Ainsi, la famille de common law occupe une place de plus en plus importante en droit Iranien. On a entre le doit anglais et le droit iranien des points communs évidents : de plus en plus de droit écrit mais les fondamentaux de la matière restent jurisprudentiels.
Vous avez pu donc constater que le droit iranien a toujours été ouvert aux apports de droit comparé et de droit international. Et a toujours eu une relation active avec les droits étrangers. Ceci étant dit, le droit iranien est quand-même un droit particulier dans la mesure où il est construit et modifié dans le cadre du droit musulman. En effet, suivant l’article 4 de la Constitution iranienne toutes les lois et tous les règlements doivent être fondés sur les grands principes de droit musulman. Or, en matière économique et commercial, le droit musulman est ouvert et riche. Sensible à l’évolution du droit des affaires d’aujourd’hui.

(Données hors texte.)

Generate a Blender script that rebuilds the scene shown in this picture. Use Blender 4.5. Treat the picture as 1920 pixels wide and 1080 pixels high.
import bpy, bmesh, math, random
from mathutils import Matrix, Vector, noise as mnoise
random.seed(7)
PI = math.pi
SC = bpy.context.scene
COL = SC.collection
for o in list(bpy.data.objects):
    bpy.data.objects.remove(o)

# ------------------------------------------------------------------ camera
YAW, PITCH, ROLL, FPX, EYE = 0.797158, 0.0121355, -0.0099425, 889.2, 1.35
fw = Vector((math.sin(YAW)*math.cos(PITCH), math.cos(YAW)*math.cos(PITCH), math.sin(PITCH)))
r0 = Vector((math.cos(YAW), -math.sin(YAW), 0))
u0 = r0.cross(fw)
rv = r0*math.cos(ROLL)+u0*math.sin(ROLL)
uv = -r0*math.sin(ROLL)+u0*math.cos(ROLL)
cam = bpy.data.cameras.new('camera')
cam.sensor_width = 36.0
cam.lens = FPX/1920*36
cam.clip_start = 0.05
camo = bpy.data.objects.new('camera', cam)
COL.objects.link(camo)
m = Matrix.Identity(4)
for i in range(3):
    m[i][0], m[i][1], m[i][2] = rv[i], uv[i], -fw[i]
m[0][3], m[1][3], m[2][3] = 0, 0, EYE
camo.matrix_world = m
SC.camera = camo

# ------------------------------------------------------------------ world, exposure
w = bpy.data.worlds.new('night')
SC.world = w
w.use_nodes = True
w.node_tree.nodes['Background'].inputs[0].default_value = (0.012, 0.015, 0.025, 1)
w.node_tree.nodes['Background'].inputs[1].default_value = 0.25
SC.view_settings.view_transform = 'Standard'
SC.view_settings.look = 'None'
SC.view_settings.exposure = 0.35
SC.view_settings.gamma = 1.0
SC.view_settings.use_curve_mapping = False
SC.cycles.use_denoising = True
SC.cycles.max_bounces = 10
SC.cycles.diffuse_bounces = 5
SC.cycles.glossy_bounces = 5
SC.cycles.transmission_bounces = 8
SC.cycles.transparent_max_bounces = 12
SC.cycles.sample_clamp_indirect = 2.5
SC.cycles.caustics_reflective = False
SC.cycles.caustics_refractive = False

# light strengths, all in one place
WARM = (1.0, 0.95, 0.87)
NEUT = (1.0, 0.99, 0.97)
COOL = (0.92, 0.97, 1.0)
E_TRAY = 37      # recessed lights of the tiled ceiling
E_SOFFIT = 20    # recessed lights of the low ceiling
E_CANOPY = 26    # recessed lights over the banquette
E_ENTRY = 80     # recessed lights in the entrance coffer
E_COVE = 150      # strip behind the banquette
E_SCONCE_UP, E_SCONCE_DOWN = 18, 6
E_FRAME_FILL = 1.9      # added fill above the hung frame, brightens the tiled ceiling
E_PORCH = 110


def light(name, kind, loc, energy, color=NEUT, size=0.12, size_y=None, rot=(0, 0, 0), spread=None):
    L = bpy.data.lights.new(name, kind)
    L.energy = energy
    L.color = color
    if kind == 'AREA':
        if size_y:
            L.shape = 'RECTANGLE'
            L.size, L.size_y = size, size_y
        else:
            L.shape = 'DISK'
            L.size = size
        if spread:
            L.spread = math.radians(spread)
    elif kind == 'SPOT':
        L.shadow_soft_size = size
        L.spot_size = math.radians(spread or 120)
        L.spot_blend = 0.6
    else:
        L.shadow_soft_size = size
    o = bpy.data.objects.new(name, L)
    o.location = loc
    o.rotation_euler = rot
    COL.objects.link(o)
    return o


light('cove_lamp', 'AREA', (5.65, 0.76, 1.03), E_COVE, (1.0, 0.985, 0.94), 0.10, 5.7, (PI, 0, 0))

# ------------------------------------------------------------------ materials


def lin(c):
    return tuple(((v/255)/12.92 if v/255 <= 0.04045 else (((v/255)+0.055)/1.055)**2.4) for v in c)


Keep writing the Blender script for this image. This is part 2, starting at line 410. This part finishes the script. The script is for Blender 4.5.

C’est donc dans ce cadre que le système juridique iranien peut nouer de bonnes relations avec les juristes distinguées, membre de l’Idef. C’est aussi avec cette pensée et dans cette optique que j’assiste à ce congrès.
Je tiens à rappeler que vue le temps qui m’est imparti, j’ai été bref dans mon exposé. Mais vous trouverez, si vous le voulez bien, le détail de mes propos dans mon article qui sera publié dans les actes de colloque.
Je vous remercie de votre attention, et je suis sûr qu’on aura à cœur de suivre la voie que vous avez tracée et ensemble, nous continuerons de faire encore progresser les programmes de l’Idef, car la même passion nous anime.